# Problem statement:
Print, word for word, every line from the beginning of the listing up to and including the line with "col = C.collection". Pictures are to be excluded.

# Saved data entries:
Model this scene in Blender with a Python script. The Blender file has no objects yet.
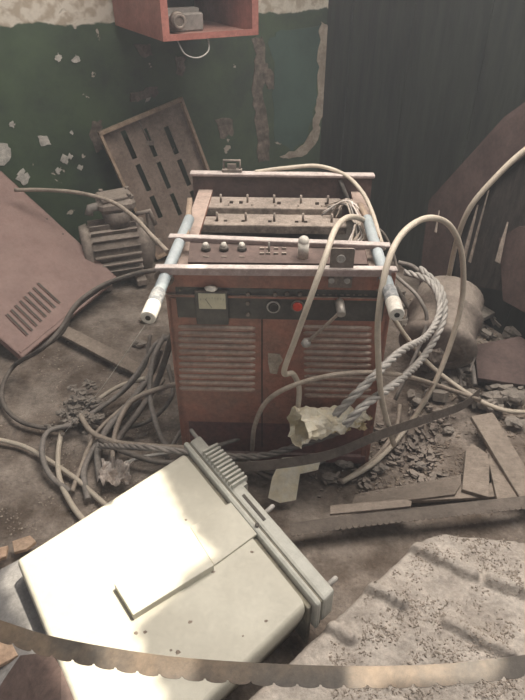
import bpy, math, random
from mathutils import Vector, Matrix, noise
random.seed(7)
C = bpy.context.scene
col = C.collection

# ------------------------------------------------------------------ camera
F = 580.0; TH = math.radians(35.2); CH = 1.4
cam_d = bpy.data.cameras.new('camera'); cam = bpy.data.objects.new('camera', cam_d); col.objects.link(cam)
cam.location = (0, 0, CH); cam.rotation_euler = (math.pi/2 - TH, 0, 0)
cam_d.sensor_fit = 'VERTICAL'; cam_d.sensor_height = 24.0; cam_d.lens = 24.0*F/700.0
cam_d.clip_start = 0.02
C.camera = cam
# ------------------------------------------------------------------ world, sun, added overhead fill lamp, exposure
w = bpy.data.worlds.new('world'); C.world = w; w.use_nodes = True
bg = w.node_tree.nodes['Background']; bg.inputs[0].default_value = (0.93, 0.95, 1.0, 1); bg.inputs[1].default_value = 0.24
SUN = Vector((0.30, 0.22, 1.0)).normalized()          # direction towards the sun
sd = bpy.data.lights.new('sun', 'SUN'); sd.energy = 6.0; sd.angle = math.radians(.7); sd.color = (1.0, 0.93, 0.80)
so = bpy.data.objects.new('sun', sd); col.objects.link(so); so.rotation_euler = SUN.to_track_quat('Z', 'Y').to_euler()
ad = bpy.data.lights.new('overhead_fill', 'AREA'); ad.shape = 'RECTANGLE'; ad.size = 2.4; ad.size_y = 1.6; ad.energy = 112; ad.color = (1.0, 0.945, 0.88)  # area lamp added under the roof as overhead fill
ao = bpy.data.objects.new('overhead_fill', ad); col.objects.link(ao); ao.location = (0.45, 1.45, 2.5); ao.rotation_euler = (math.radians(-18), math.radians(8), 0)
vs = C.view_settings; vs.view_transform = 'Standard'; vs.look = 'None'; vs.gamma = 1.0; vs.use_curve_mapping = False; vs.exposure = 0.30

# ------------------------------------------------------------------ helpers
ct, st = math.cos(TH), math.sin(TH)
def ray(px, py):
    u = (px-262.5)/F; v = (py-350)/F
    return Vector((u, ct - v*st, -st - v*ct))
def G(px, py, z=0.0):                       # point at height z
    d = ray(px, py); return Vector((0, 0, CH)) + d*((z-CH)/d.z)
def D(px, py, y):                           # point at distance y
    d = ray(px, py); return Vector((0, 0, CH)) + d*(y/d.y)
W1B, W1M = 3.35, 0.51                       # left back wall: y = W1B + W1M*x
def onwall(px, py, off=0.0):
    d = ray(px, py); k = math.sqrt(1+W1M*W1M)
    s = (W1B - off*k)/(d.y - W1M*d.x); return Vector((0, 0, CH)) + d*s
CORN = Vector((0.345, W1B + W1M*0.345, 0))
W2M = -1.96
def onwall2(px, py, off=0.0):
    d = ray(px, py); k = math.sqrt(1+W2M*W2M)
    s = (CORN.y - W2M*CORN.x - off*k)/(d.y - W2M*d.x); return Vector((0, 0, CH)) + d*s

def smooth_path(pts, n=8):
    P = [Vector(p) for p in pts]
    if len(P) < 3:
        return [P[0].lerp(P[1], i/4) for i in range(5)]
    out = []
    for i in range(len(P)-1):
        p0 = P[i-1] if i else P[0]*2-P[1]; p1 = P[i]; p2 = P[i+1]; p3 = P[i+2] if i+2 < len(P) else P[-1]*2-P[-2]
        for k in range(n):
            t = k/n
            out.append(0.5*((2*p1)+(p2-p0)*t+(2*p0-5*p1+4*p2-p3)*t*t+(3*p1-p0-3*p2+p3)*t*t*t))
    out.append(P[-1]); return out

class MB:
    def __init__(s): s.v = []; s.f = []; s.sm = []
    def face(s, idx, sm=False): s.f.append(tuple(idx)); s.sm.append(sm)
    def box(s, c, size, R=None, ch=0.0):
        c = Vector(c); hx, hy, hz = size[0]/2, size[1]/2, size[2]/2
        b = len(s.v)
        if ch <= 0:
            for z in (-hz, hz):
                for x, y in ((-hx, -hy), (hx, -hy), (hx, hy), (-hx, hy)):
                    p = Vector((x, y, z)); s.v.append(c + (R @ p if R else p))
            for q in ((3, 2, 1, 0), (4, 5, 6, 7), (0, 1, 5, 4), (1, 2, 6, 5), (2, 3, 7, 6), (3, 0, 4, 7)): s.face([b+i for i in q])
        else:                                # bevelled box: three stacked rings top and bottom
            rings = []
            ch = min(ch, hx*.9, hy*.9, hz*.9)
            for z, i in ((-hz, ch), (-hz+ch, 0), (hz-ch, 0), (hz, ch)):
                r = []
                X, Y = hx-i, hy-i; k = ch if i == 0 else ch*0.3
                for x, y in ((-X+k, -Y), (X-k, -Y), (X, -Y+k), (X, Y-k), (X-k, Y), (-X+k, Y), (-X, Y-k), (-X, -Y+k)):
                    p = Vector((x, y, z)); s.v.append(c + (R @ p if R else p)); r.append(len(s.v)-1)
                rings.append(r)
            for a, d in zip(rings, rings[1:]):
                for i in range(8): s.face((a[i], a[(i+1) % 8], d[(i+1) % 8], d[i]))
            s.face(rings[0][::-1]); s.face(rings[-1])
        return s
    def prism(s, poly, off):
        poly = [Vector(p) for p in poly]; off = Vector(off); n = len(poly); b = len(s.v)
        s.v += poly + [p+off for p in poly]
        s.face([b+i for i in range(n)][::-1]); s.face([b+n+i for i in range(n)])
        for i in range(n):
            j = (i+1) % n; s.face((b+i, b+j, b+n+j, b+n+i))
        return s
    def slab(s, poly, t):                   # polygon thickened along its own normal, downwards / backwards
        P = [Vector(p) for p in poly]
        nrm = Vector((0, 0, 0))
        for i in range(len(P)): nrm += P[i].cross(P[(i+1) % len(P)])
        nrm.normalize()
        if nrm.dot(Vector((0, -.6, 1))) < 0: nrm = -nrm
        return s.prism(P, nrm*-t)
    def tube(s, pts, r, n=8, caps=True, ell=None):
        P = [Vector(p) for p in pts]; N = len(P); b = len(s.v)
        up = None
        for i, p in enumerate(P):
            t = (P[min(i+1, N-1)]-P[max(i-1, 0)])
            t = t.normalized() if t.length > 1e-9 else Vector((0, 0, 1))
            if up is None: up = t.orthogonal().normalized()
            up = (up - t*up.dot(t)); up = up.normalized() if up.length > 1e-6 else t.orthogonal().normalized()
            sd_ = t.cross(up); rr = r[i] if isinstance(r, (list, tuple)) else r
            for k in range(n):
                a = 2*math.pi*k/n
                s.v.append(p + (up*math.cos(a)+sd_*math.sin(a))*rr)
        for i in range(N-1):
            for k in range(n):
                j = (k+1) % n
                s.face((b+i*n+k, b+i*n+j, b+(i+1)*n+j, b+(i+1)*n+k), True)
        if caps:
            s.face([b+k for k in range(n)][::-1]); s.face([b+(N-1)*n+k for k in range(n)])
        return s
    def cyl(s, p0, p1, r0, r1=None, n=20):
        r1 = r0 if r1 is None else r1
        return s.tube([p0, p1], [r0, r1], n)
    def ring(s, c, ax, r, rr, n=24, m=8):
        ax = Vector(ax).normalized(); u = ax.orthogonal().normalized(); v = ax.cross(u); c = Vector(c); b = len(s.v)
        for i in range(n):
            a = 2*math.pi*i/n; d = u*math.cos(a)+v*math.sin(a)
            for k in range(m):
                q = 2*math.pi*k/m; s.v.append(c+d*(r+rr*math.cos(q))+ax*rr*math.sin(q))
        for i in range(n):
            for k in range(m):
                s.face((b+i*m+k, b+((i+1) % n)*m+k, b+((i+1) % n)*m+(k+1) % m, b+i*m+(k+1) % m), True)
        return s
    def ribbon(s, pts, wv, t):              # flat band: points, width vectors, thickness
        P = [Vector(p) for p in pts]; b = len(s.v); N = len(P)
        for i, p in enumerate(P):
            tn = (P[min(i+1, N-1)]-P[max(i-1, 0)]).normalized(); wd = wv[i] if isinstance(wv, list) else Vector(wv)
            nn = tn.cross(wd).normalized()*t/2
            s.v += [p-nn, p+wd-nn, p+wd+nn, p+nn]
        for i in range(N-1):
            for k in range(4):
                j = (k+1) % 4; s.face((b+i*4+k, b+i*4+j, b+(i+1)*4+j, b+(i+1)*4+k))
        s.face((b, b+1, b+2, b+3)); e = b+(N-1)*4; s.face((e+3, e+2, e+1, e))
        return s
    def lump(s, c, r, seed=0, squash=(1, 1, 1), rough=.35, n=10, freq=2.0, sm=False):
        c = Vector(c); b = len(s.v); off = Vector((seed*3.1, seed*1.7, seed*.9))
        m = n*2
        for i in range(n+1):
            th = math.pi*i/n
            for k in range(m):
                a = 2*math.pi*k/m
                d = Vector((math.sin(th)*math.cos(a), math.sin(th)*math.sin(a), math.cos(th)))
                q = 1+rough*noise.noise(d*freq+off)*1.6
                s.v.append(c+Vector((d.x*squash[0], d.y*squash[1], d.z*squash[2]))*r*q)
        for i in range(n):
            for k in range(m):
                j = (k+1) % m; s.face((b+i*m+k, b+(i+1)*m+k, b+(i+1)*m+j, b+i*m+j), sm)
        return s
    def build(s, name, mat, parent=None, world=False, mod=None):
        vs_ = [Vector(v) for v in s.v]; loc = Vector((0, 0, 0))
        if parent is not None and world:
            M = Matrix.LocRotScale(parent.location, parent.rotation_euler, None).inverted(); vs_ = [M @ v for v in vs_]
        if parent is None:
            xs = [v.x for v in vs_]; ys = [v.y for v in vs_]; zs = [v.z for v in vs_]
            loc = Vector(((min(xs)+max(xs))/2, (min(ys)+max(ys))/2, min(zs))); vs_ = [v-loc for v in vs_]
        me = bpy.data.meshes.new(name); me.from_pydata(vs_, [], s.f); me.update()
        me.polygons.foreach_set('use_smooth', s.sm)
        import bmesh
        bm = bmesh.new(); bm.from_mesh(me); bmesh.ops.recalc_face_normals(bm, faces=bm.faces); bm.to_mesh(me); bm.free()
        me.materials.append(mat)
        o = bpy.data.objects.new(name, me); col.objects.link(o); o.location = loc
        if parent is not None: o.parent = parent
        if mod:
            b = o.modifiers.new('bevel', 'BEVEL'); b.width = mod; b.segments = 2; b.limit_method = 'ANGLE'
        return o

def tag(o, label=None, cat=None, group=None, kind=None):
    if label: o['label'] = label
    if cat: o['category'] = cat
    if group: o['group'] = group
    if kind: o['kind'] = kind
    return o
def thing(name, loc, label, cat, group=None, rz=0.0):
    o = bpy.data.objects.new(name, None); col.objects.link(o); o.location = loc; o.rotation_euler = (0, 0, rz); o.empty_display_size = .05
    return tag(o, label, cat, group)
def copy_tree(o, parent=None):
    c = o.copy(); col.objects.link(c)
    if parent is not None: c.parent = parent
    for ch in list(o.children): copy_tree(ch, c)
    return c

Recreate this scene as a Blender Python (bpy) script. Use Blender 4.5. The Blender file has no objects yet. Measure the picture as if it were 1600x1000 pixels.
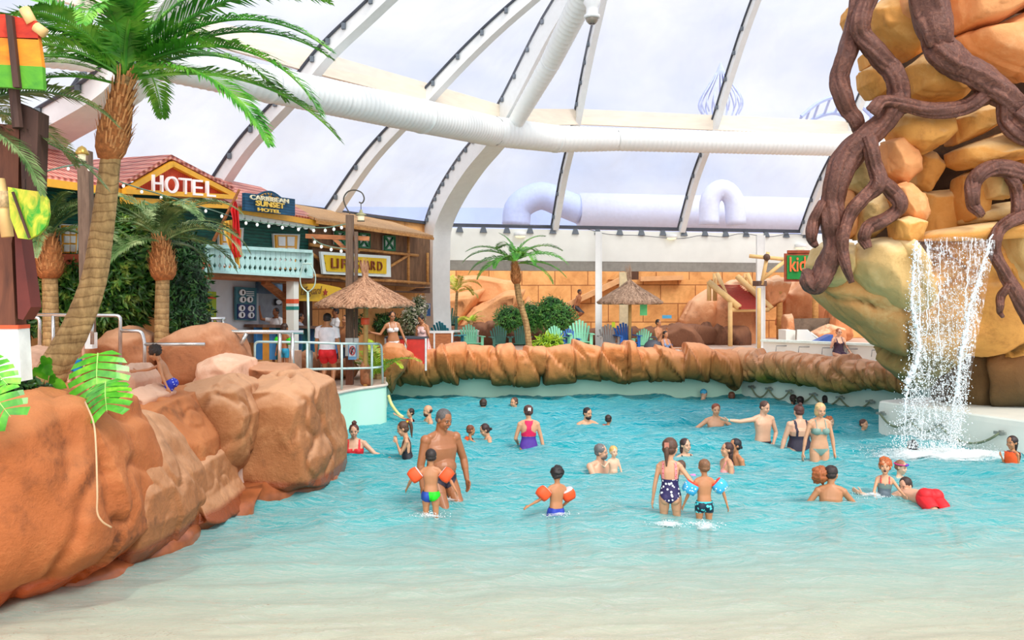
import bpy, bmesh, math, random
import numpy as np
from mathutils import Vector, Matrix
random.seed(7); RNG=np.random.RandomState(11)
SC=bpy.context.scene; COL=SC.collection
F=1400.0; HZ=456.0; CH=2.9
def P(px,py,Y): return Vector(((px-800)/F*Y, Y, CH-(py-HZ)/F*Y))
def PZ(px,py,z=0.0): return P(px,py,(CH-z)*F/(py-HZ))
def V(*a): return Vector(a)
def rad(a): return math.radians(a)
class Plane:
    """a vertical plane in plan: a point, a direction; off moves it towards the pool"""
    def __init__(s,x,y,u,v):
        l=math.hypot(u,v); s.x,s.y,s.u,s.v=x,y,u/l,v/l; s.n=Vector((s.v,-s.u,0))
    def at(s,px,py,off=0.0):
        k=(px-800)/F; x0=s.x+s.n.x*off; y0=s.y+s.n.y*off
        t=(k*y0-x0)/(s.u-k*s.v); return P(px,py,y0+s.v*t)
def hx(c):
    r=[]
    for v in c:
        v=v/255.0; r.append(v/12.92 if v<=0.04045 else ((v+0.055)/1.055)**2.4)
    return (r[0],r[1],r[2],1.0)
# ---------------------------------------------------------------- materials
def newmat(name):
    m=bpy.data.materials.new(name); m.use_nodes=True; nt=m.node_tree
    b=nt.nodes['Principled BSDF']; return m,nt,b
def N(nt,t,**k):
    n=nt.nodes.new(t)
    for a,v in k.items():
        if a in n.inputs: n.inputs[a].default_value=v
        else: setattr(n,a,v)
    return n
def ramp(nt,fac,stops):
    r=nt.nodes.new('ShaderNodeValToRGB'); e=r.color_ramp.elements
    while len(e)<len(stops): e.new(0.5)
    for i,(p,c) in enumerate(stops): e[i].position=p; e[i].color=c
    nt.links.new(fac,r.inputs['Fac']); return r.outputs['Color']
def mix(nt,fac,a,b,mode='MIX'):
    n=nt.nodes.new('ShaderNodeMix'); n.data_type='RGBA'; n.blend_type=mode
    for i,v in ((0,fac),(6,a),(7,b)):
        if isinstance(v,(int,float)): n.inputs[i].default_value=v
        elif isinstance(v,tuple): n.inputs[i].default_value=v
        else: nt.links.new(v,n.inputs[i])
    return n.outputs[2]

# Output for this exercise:
Model this scene in Blender with a Python script. The Blender file has no objects yet.
import bpy, math, random
from mathutils import Vector, Matrix, noise
random.seed(7)
C = bpy.context.scene
col = C.collection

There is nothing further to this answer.